* [DATASET EXTRACT]

[Begin]

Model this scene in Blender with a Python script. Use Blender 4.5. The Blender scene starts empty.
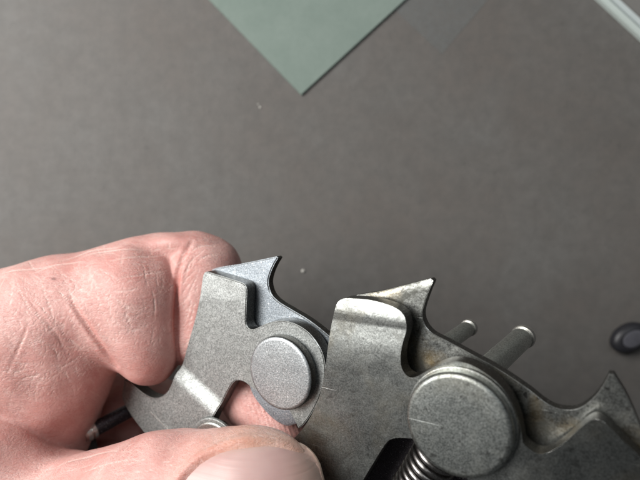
import bpy, bmesh, math, random
import numpy as np
from mathutils import Vector, Matrix

random.seed(7)
rng = np.random.default_rng(11)
S = bpy.context.scene
C = S.collection
MM = 0.001
FPX = 520.0            # focal length in photo pixels (640 wide)
CAM_H = 165.0          # lens height over the table, mm

# ------------------------------------------------------------------ camera
cam_d = bpy.data.cameras.new('camera')
cam = bpy.data.objects.new('camera', cam_d)
C.objects.link(cam)
cam.location = (0, 0, CAM_H * MM)
cam.rotation_euler = (0, 0, 0)
cam_d.sensor_width = 36.0
cam_d.lens = 36.0 * FPX / 640.0
cam_d.clip_start = 0.005
cam_d.clip_end = 20.0
cam_d.dof.use_dof = True
cam_d.dof.focus_distance = 0.093
cam_d.dof.aperture_fstop = 20.0
S.camera = cam

# ------------------------------------------------------------------ world
w = bpy.data.worlds.new('World')
S.world = w
w.use_nodes = True
bg = w.node_tree.nodes['Background']
bg.inputs['Color'].default_value = (0.95, 0.98, 1.0, 1)
bg.inputs['Strength'].default_value = 0.055

# ------------------------------------------------------------------ lamps
def area_lamp(name, loc, target, size, size_y, power, col):
    d = bpy.data.lights.new(name, 'AREA')
    d.shape = 'RECTANGLE'; d.size = size; d.size_y = size_y
    d.energy = power; d.color = col
    o = bpy.data.objects.new(name, d)
    C.objects.link(o)
    o.location = loc
    o.rotation_euler = (Vector(target) - Vector(loc)).to_track_quat('-Z', 'Y').to_euler()
    return o
area_lamp('window_light', (-0.34, 0.15, 0.32), (-0.03, -0.01, 0.05), 0.40, 0.30, 4.45, (1.0, 0.98, 0.95))
area_lamp('ceiling_light', (0.25, 0.75, 1.30), (0, 0, 0), 0.6, 0.25, 2.5, (0.92, 0.97, 1.0))

S.view_settings.view_transform = 'Standard'
S.view_settings.look = 'None'
S.view_settings.exposure = 0.0
S.view_settings.gamma = 1.0
S.view_settings.use_curve_mapping = False
S.render.engine = 'CYCLES'
S.cycles.use_denoising = True

# ------------------------------------------------------------------ helpers
def P(px, py, d):
    """photo pixel + distance from the lens plane (mm) -> world point in mm"""
    return np.array([(px - 320.0) / FPX * d, (240.0 - py) / FPX * d, CAM_H - d])

def link(o, parent=None):
    C.objects.link(o)
    if parent is not None:
        o.parent = parent
    return o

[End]

* [PROBLEM] Make an exact copy of the lines from the top of the material through the line with "bg.inputs['Strength'].default_value = 0.055", pictures excluded.

* [RESPONSE]
Model this scene in Blender with a Python script. Use Blender 4.5. The Blender scene starts empty.
import bpy, bmesh, math, random
import numpy as np
from mathutils import Vector, Matrix

random.seed(7)
rng = np.random.default_rng(11)
S = bpy.context.scene
C = S.collection
MM = 0.001
FPX = 520.0            # focal length in photo pixels (640 wide)
CAM_H = 165.0          # lens height over the table, mm

# ------------------------------------------------------------------ camera
cam_d = bpy.data.cameras.new('camera')
cam = bpy.data.objects.new('camera', cam_d)
C.objects.link(cam)
cam.location = (0, 0, CAM_H * MM)
cam.rotation_euler = (0, 0, 0)
cam_d.sensor_width = 36.0
cam_d.lens = 36.0 * FPX / 640.0
cam_d.clip_start = 0.005
cam_d.clip_end = 20.0
cam_d.dof.use_dof = True
cam_d.dof.focus_distance = 0.093
cam_d.dof.aperture_fstop = 20.0
S.camera = cam

# ------------------------------------------------------------------ world
w = bpy.data.worlds.new('World')
S.world = w
w.use_nodes = True
bg = w.node_tree.nodes['Background']
bg.inputs['Color'].default_value = (0.95, 0.98, 1.0, 1)
bg.inputs['Strength'].default_value = 0.055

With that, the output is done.